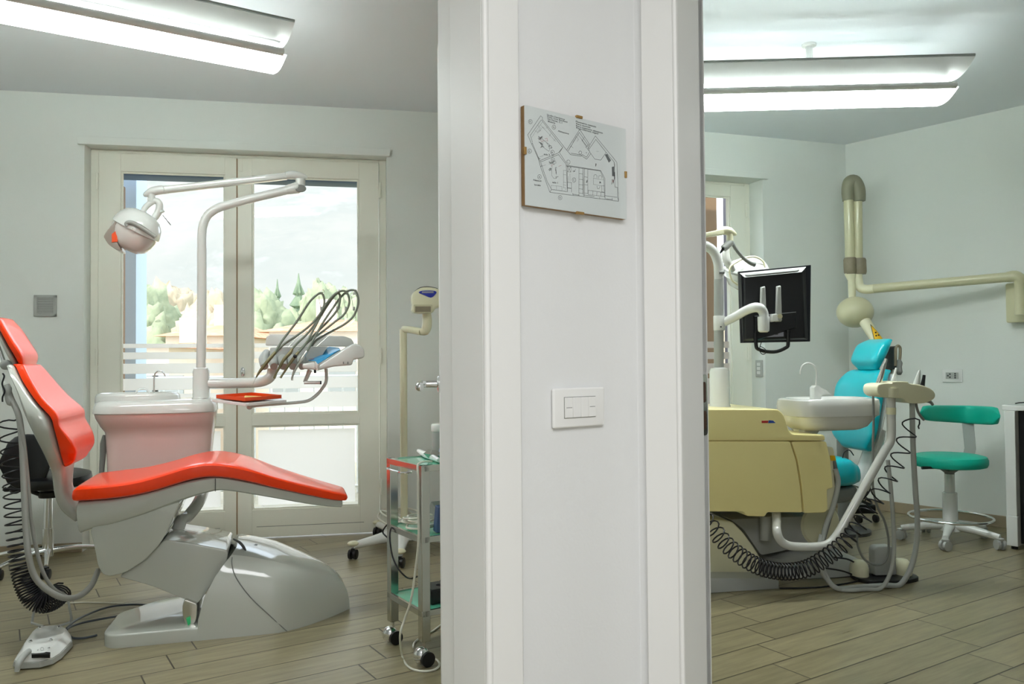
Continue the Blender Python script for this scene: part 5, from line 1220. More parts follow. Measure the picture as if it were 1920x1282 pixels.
# neighbours by the chair
hose2([(R3(650, 470), .1), (R3(662, 560), .1), (R3(655, 660), .08), (R3(625, 760), .06), (R3(600, 850), .05), (R3(590, 930), .02)], .011, 'mgrey', 'grey hose running down the end panel of the beige unit', 'drain_hose')
hose2([(R3(690, 470), .5), (R3(700, 430), .5), (R3(725, 420), .5), (R3(745, 445), .5)], .003, 'black', 'small black cable loop above the turquoise seat', 'cable')
cabR = lambda L, lab, r=.0042: obj('cable', MB().tube([hz(*R3(x, y), zz) for x, y, zz in L], r, 8, 6), 'blackr', label=lab, cat='cable')
cabR([(390, 1084, .005), (560, 1080, .005), (700, 1062, .005), (780, 1042, .006), (822, 1015, .02)], 'black cable lying along the foot of the right-hand pedestal')
cabR([(600, 985, .09), (690, 1000, .05), (760, 1025, .012), (830, 1040, .008), (870, 1048, .006)], 'black cable running over the pedestal to the right foot pedal')
cabR([(650, 935, .12), (720, 945, .10), (770, 975, .06), (812, 1010, .02)], 'upper black cable arching from the pedestal towards the right foot pedal')
# foot pedal
fp = hz(*R3(905, 1048), 0)
ft = thing('foot_pedal', 'cream foot pedal with dark sole and upright grey lever on the right room floor', 'foot pedal', fp)
PF = Fr(fp.x, fp.y, 5)
b = MB(); b.hslab([(PF.w(u, v, 0).x, PF.w(u, v, 0).y) for u, v in sm2([(-.15, .04), (-.13, -.03), (-.05, -.06), (.06, -.06), (.15, -.02), (.17, .05), (.12, .13), (-.1, .14)], 3)], 0, .018, .005); obj('sole', b, 'black', ft)
for u0 in (-.11, .115):
    b = MB(); b.lathe([(.042, 0), (.043, .03), (.038, .055), (.025, .07), (.0, .074)], PF.w(u0, .06, .018), n=22, sx=1, sy=1.4); obj('side_pod', b, 'beigel', ft)
b = MB(); b.slab(PF, rc([(-.05, .02), (.065, .02), (.06, .15), (.04, .165), (-.035, .165), (-.05, .15)], .012), .02, .08, .015, 3); obj('lever', b, 'lgrey', ft)

# ---- teal stool
c1_, c2_, c3_ = hz(*R4(437, 955), 0), hz(*R4(712, 978), 0), hz(*R4(332, 897), 0)
sy = 4.86
sx = at(1782, 980, sy).x
c0_ = V((sx, sy, 0))
ts = thing('operator_stool', 'teal round stool with curved backrest and white five-star castor base', 'stool', c0_)
hb_ = c0_ + V((0, 0, .085))
RB = .27
for i in range(5):
    a = math.radians(-52 + 72 * i); e_ = hb_ + V((math.cos(a) * RB, math.sin(a) * RB, -.012))
    obj('leg', MB().tube([hb_ + V((0, 0, .02)), hb_.lerp(e_, .5) + V((0, 0, .012)), e_ + V((0, 0, -.002))], [.032, .024, .017], 12, 3), 'white', ts)
    b = MB(); d = V((math.cos(a + .9), math.sin(a + .9), 0))
    for s_ in (-1, 1): b.lathe([(.018, -.010), (.029, -.008), (.029, .008), (.018, .010)], e_ + d * (.015 * s_) + V((0, 0, .030 - e_.z)), d, 20)
    b.lathe([(.012, 0), (.02, .01), (.022, .02), (.01, .024)], V((e_.x, e_.y, .045)), n=16); obj('castor', b, 'lgrey', ts)
zc1 = at(1782, 0, sy)
zz = lambda y: at(1782, y, sy).z
obj('hub', MB().lathe([(.06, .07), (.05, .10), (.042, .13), (.040, zz(923)), (.036, zz(922))], c0_, n=26), 'white', ts)
obj('gas_column', MB().tube([V((sx, sy, zz(923))), V((sx, sy, zz(888)))], .028, 20), 'white', ts)
obj('seat_mount', MB().lathe([(.022, 0), (.03, .015), (.05, .03)], V((sx, sy, zz(890))), n=20), 'mgrey', ts)
zs_a = zz(874)
obj('seat', MB().lathe([(.18, 0), (.2, .006), (.206, .02), (.206, .045), (.198, .062), (.17, .07), (.0, .072)], V((sx, sy, zs_a)), n=48), 'teald', ts)
obj('foot_ring', MB().tube([c0_ + V((.225 * math.cos(a), .225 * math.sin(a), zz(975) + .02)) for a in [2 * PI * i / 40 for i in range(40)]], .0085, 10, closed=True), 'chrome', ts)
obj('height_lever', MB().tube([V((sx - .03, sy - .05, zs_a - .02)), at(*R4(500, 634), sy - .1), at(*R4(432, 634), sy - .12)], [.005, .006, .009], 8, 2), 'black', ts)
# backrest: arc pad
bcn = V((sx + .06, sy + .06, 0)); arc = []
pl_, pr_ = at(*R4(426, 400), sy + .02), at(*R4(766, 410), sy - .02)
mid_ = at(*R4(600, 400), sy + .26)
ring_ = []
A_, B_2, M_ = V((pl_.x, pl_.y)), V((pr_.x, pr_.y)), V((mid_.x, mid_.y))
zt1, zb1 = [at(*R4(430, 365), sy + .02).z, at(*R4(600, 366), sy + .26).z, at(*R4(760, 372), sy - .02).z], [at(*R4(430, 430), sy + .02).z, at(*R4(600, 442), sy + .26).z, at(*R4(760, 452), sy - .02).z]
for i in range(21):
    t = i / 20; p = A_ * (1 - t) ** 2 + (M_ * 2 - (A_ + B_2) / 2) * 2 * t * (1 - t) + B_2 * t * t
    tg = ((M_ * 2 - (A_ + B_2) / 2) - A_) * (1 - t) + (B_2 - (M_ * 2 - (A_ + B_2) / 2)) * t; nrm_ = V((-tg.y, tg.x)).normalized()
    lerp3 = lambda L: L[0] * (1 - t) * (1 - 2 * t) + L[1] * 4 * t * (1 - t) + L[2] * t * (2 * t - 1)
    za, zb_ = lerp3(zt1), lerp3(zb1); f_ = math.sqrt(max(.0, 1 - abs(2 * t - 1) ** 14)) * .85 + .15
    cz, hzz = (za + zb_) / 2, (za - zb_) / 2 * f_
    ring_.append([V((p.x + nrm_.x * .022 * f_ * sgp(math.cos(a), .6), p.y + nrm_.y * .022 * f_ * sgp(math.cos(a), .6), cz + hzz * sgp(math.sin(a), .45))) for a in [2 * PI * j / 20 for j in range(20)]])
obj('backrest', MB().loft(ring_), 'teald', ts)
b = MB(); b.loft([[at(*R4(603, 440), sy + .25), at(*R4(655, 443), sy + .25), at(*R4(652, 443), sy + .28), at(*R4(603, 440), sy + .28)], [at(*R4(614, 548), sy + .16), at(*R4(664, 552), sy + .16), at(*R4(664, 552), sy + .2), at(*R4(614, 548), sy + .2)], [at(*R4(600, 618), sy + .08), at(*R4(650, 618), sy + .08), at(*R4(650, 612), sy + .1), at(*R4(600, 612), sy + .1)]])
obj('backrest_stem', b, 'lgrey', ts, .003)

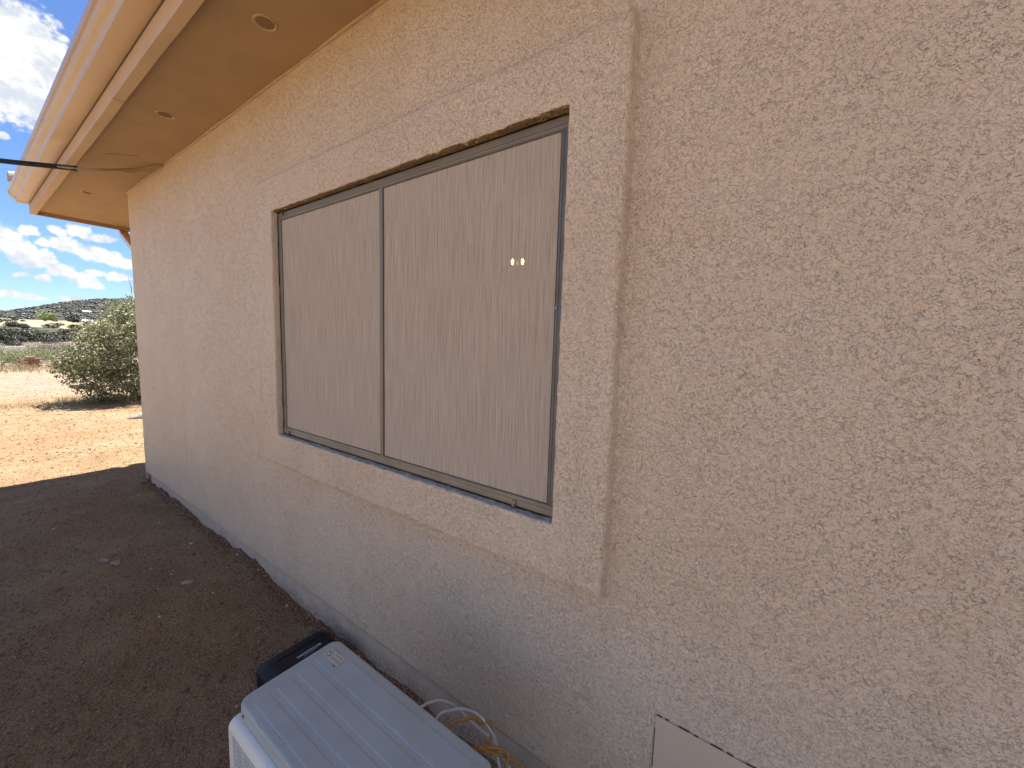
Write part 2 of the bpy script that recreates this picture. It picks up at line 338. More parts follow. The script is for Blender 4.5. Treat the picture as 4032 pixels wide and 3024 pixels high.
# ------------------------------------------------------------------ mesh helpers
class MB:
    def __init__(s): s.v = []; s.f = []
    def add(s, vs, fs):
        n = len(s.v); s.v += [tuple(p) for p in vs]; s.f += [tuple(n+i for i in f) for f in fs]; return s
    def box(s, a, b, M4=None):
        (x0, y0, z0), (x1, y1, z1) = a, b
        vs = [(x0,y0,z0),(x1,y0,z0),(x1,y1,z0),(x0,y1,z0),(x0,y0,z1),(x1,y0,z1),(x1,y1,z1),(x0,y1,z1)]
        if M4 is not None: vs = [tuple(M4 @ Vector(p)) for p in vs]
        return s.add(vs, [(0,3,2,1),(4,5,6,7),(0,1,5,4),(1,2,6,5),(2,3,7,6),(3,0,4,7)])
    def tube(s, pts, r, n=8, caps=True):
        pts = [Vector(p) for p in pts]; rs = r if isinstance(r, (list, tuple)) else [r]*len(pts)
        rings = []; up = None
        for i, p in enumerate(pts):
            t = (pts[min(i+1, len(pts)-1)]-pts[max(i-1, 0)]).normalized()
            if up is None: up = t.orthogonal().normalized()
            up = (up-t*up.dot(t)).normalized(); sd_ = t.cross(up)
            rings.append([p+(up*math.cos(a)+sd_*math.sin(a))*rs[i] for a in [2*math.pi*k/n for k in range(n)]])
        vs = [q for ring in rings for q in ring]; fs = []
        for i in range(len(pts)-1):
            for k in range(n): fs.append((i*n+k, i*n+(k+1) % n, (i+1)*n+(k+1) % n, (i+1)*n+k))
        if caps: fs += [tuple(range(n))[::-1], tuple((len(pts)-1)*n+k for k in range(n))]
        return s.add(vs, fs)
    def extr(s, prof, axis, a, b, caps=True):
        """closed profile of 2-D points swept along an axis ('x','y','z')"""
        n = len(prof); vs = []
        for t in (a, b):
            for (p, q) in prof: vs.append({'x': (t, p, q), 'y': (p, t, q), 'z': (p, q, t)}[axis])
        fs = [(k, (k+1) % n, n+(k+1) % n, n+k) for k in range(n)]
        if caps: fs += [tuple(range(n))[::-1], tuple(range(n, 2*n))]
        return s.add(vs, fs)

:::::

Output the line that contains "Write part 2", followed by every later line in the listing, with no line omitted and none added.

Write part 2 of the bpy script that recreates this picture. It picks up at line 338. More parts follow. The script is for Blender 4.5. Treat the picture as 4032 pixels wide and 3024 pixels high.
# ------------------------------------------------------------------ mesh helpers
class MB:
    def __init__(s): s.v = []; s.f = []
    def add(s, vs, fs):
        n = len(s.v); s.v += [tuple(p) for p in vs]; s.f += [tuple(n+i for i in f) for f in fs]; return s
    def box(s, a, b, M4=None):
        (x0, y0, z0), (x1, y1, z1) = a, b
        vs = [(x0,y0,z0),(x1,y0,z0),(x1,y1,z0),(x0,y1,z0),(x0,y0,z1),(x1,y0,z1),(x1,y1,z1),(x0,y1,z1)]
        if M4 is not None: vs = [tuple(M4 @ Vector(p)) for p in vs]
        return s.add(vs, [(0,3,2,1),(4,5,6,7),(0,1,5,4),(1,2,6,5),(2,3,7,6),(3,0,4,7)])
    def tube(s, pts, r, n=8, caps=True):
        pts = [Vector(p) for p in pts]; rs = r if isinstance(r, (list, tuple)) else [r]*len(pts)
        rings = []; up = None
        for i, p in enumerate(pts):
            t = (pts[min(i+1, len(pts)-1)]-pts[max(i-1, 0)]).normalized()
            if up is None: up = t.orthogonal().normalized()
            up = (up-t*up.dot(t)).normalized(); sd_ = t.cross(up)
            rings.append([p+(up*math.cos(a)+sd_*math.sin(a))*rs[i] for a in [2*math.pi*k/n for k in range(n)]])
        vs = [q for ring in rings for q in ring]; fs = []
        for i in range(len(pts)-1):
            for k in range(n): fs.append((i*n+k, i*n+(k+1) % n, (i+1)*n+(k+1) % n, (i+1)*n+k))
        if caps: fs += [tuple(range(n))[::-1], tuple((len(pts)-1)*n+k for k in range(n))]
        return s.add(vs, fs)
    def extr(s, prof, axis, a, b, caps=True):
        """closed profile of 2-D points swept along an axis ('x','y','z')"""
        n = len(prof); vs = []
        for t in (a, b):
            for (p, q) in prof: vs.append({'x': (t, p, q), 'y': (p, t, q), 'z': (p, q, t)}[axis])
        fs = [(k, (k+1) % n, n+(k+1) % n, n+k) for k in range(n)]
        if caps: fs += [tuple(range(n))[::-1], tuple(range(n, 2*n))]
        return s.add(vs, fs)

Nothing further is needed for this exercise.